A recent article notes that in the United States, there are 5.8 million children living with grandparents. In North Carolina, 178,000 children live with grandparents and 400 to 600 of those are in Burke County. A family mentor for Burke County Public schools says that grandparents are raising 438 students. Part of the mentor's job includes conducting parenting courses. She holds weekly sessions for grandparents who have custody of a child. The source explains that child custody issues can be extremely difficult for a grandparent.
One of the main struggles that grandparents with custody face is vast age differences. In some cases, the grandparent is 75 years old and the child is 5 years old. The grandparents in the group say that raising a grandchild is harder than raising their own children. They are learning that because they don't have parents to help raise the children, it is much harder. There is absolutely not assistance. Also, many grandparents are on fixed incomes, and they are spending their retirement money on childrearing costs.
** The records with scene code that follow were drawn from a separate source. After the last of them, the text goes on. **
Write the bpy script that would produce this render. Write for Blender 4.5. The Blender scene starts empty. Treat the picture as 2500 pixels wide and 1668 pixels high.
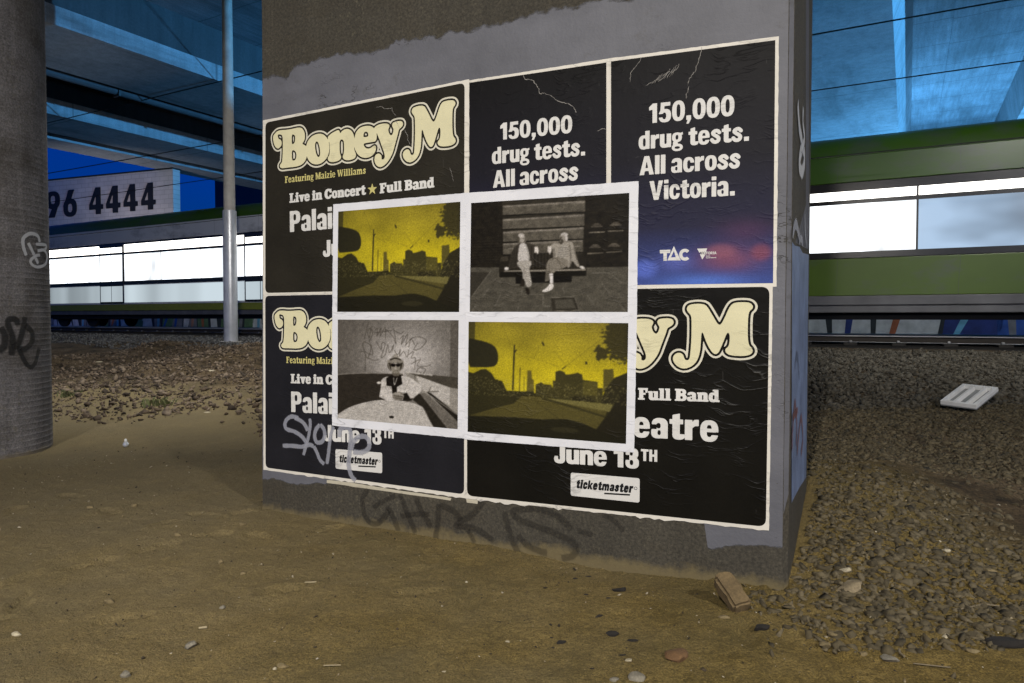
import bpy, bmesh, math, random
import numpy as np
from mathutils import Vector, Matrix
from mathutils.geometry import tessellate_polygon

random.seed(7); RNG = np.random.default_rng(7)
scene = bpy.context.scene
COL = scene.collection
R = math.radians

# ------------------------------------------------------------------ camera, world, lamps, exposure
PITCH = R(1.65); FPX = 2500 * 24 / 36.0; CAMZ = 1.30; CYP = 775 + FPX * math.tan(PITCH)
cd = bpy.data.cameras.new('camera'); cam = bpy.data.objects.new('camera', cd); COL.objects.link(cam)
cd.sensor_width = 36; cd.lens = 24; cd.clip_start = .05; cd.clip_end = 2000
cd.shift_y = (CYP - 834) / 2500.0
cam.location = (0, 0, CAMZ); cam.rotation_euler = (R(90) - PITCH, 0, 0)
scene.camera = cam

world = bpy.data.worlds.new('World'); scene.world = world; world.use_nodes = True
wn = world.node_tree; bg = wn.nodes['Background']
sky = wn.nodes.new('ShaderNodeTexSky'); sky.sky_type = 'NISHITA'; sky.sun_disc = False
sky.sun_elevation = R(1.0); sky.sun_rotation = R(200); sky.air_density = 1.0; sky.dust_density = .3; sky.ozone_density = 6
tint = wn.nodes.new('ShaderNodeMix'); tint.data_type = 'RGBA'; tint.blend_type = 'MULTIPLY'; tint.inputs[0].default_value = 1
tint.inputs[7].default_value = (.05, 1.35, 3.2, 1)          # blue hour under a tungsten white balance
wn.links.new(sky.outputs[0], tint.inputs[6]); wn.links.new(tint.outputs[2], bg.inputs[0])
bg.inputs[1].default_value = .10

def lamp(name, kind, loc, target, power, color, size=.4, spread=None):
    l = bpy.data.lights.new(name, kind); l.energy = power; l.color = color
    if kind == 'AREA':
        l.shape = 'DISK'; l.size = size
        if spread: l.spread = R(spread)
    elif kind == 'SPOT':
        l.shadow_soft_size = size; l.spot_size = R(spread or 90); l.spot_blend = .6
    else:
        l.shadow_soft_size = size
    o = bpy.data.objects.new(name, l); COL.objects.link(o); o.location = loc
    o.rotation_euler = (Vector(target) - Vector(loc)).to_track_quat('-Z', 'Y').to_euler()
    return o
TS = (.468, .884); TW = (.884, -.468)      # track: s = distance from the camera, w = along the track to the right
def trk(s, w, z): return (TS[0] * s + TW[0] * w, TS[1] * s + TW[1] * w, z)
lamp('street_lamp_light', 'AREA', (-2.3, -4.2, 6.0), (-2.2, 2.6, 0), 320, (1.0, .94, .85), .35, 100)
lamp('car_park_lamp_light', 'AREA', (5.2, -3.6, 6.2), (3.2, 3.0, 0), 200, (1.0, .95, .88), .35, 96)
lamp('trackside_lamp_light', 'AREA', (-3.6, 8.4, 6.9), (-6.6, 13.2, 1.2), 430, (1.0, .97, .92), .3, 124)
lamp('added_train_fill_light', 'AREA', (7.2, 6.0, 7.4), (8.0, 12.4, 1.4), 120, (1.0, .97, .92), .3, 84)  # added fill with no fitting, brightens the right of the train
lamp('platform_lamp_light', 'AREA', (21.0, 32, 1.7), (18.5, 30, 13), 2000, (.12, .46, .90), .5, 150)
lamp('flood_lamp_light', 'AREA', (48.6, 5, 2.5), (-12, 30, 10), 5200, (.09, .45, .95), .8, 60)
lamp('added_wall_fill_light', 'AREA', (-21, 33.5, 3.0), (-23.5, 40.6, 8), 130, (1.0, .93, .90), .4, 120)  # added fill hidden behind the train, brightens the brick wall

vs = scene.view_settings; vs.view_transform = 'Standard'; vs.look = 'None'; vs.exposure = 0; vs.gamma = 1
scene.cycles.max_bounces = 6

# ------------------------------------------------------------------ frames: photograph rays, pier face, track, bridge
TH = R(24.386); CT, ST = math.cos(TH), math.sin(TH); PX0, PY0 = -1.668, 4.582     # the pier face
def ray(px, py):
    x = (px - 1250) / FPX; v = -(py - CYP) / FPX
    return (x, math.cos(PITCH) + v * math.sin(PITCH), -math.sin(PITCH) + v * math.cos(PITCH))
def wall(p, dy=0.0):                       # photograph point -> (u, v) on the pier face
    r = ray(*p); t = (dy + PX0 * ST + PY0 * CT) / (r[0] * ST + r[1] * CT)
    X, Y = r[0] * t, r[1] * t
    return ((X - PX0) * CT - (Y - PY0) * ST, r[2] * t + CAMZ)
PIER = Matrix.Translation((PX0, PY0, 0)) @ Matrix.Rotation(-TH, 4, 'Z')   # local x along the face, y into the pier
TRACK = Matrix(((TW[0], TS[0], 0, 0), (TW[1], TS[1], 0, 0), (0, 0, 1, 0), (0, 0, 0, 1)))  # local x along track, y away
BA = R(30.07)
BRIDGE = Matrix(((math.cos(BA), math.sin(BA), 0, 0), (-math.sin(BA), math.cos(BA), 0, 0), (0, 0, 1, 0), (0, 0, 0, 1)))

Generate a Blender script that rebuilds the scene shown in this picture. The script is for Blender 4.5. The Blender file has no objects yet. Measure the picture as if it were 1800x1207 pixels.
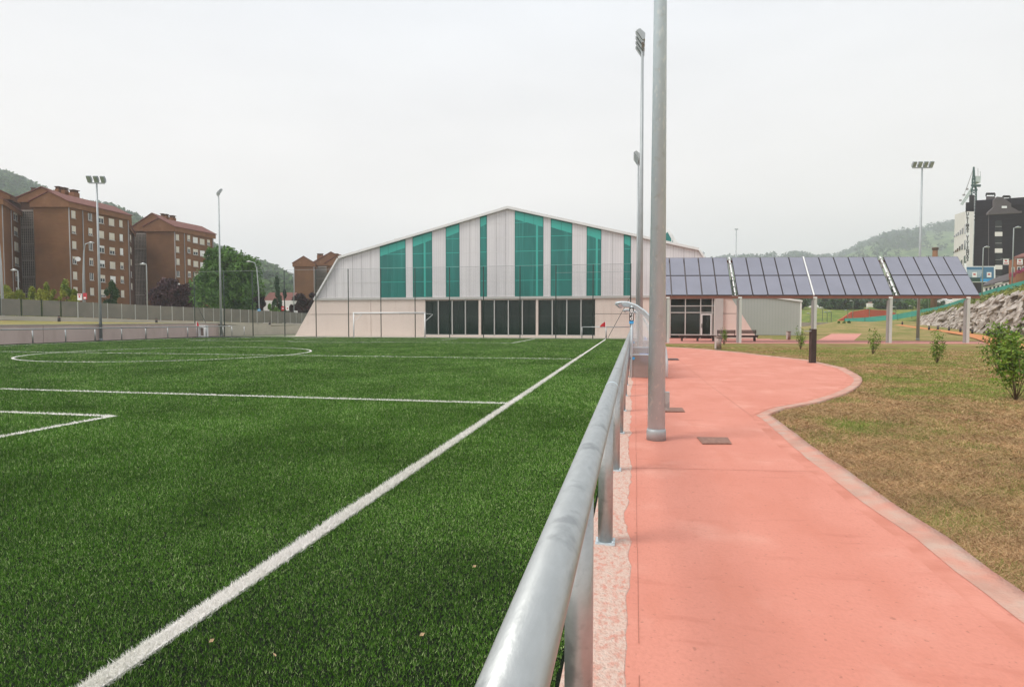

Discipline is another sticky issue. In a "perfect family," the grandparent gets to spoil the child and spare the rod. In a situation where the grandparent has custody of his or her grandchildren, they do not get to spoil the kids.
Often, the real parents make promises to the children and do not keep them. The grandparents are the ones who have to comfort the children when Mom and Dad do not keep their promises. In many of these situations, the real parents are in jail or have a drug and/or alcohol problem.
North Carolina does not have many laws that support grandparents' rights. Furthermore, grandparents do not have the money to fight the courts for full custody of their grandchildren. For those that do, they are afraid of alienating their own children by trying to gain full child custody of their grandchildren.